The European Union has called on Russian authorities to stop targeting Tatars in Russian-annexed Crimea.
A court in the Crimean capital, Simferopol, said on March 29 that since March 27, 23 Crimean Tatars had been arrested and placed in pretrial detention until May 15, on charge of belonging to the banned Hizb ut-Tahrir Islamic group.
An EU spokesperson said in a March 30 statement that the European Union expected "all illegally detained Ukrainians to be released without delay."
"The European Union expects the Russian Federation to end these practices and to take all necessary steps to ensure that human rights and fundamental freedoms can be exercised by all in Crimea, without discrimination on any grounds," the statement added.

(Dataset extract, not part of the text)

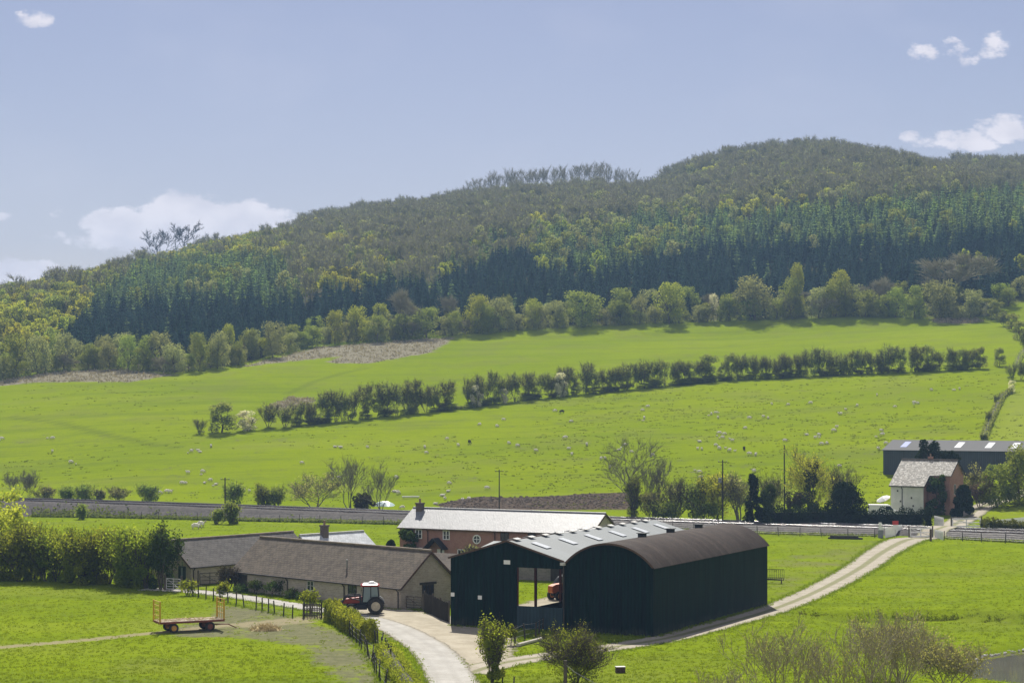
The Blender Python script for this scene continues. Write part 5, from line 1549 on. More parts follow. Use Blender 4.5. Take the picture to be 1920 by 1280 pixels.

Since Russia seized the Ukrainian peninsula in 2014, Russian authorities have prosecuted 31 Crimean Tatars for allegedly belonging to Hizb ut-Tahrir.
In February, the branch of Russia's Federal Security Service (FSB) in the Black Sea region launched probes against eight alleged members of the group accused of plotting to seize power in Crimea.
Hizb ut-Tahrir is a global organization based in London that seeks to unite all Muslim countries into an Islamic caliphate.
The group can operate legally in Ukraine.
However, Russia's Supreme Court banned it in 2003, branding its supporters "extremists."
Rights groups and Western governments have denounced what they describe as a campaign of repression by the Russian-imposed authorities in Crimea who are targeting members of the Turkic-speaking Crimean Tatar community and others who have spoken out against Moscow's takeover of the peninsula.
Russia took control of Crimea from Ukraine in March 2014 after sending in troops, seizing key facilities, and staging a referendum dismissed as illegal by at least 100 countries. Moscow also backs separatists in a war against government forces that has killed some 13,000 people in eastern Ukraine since April 2014.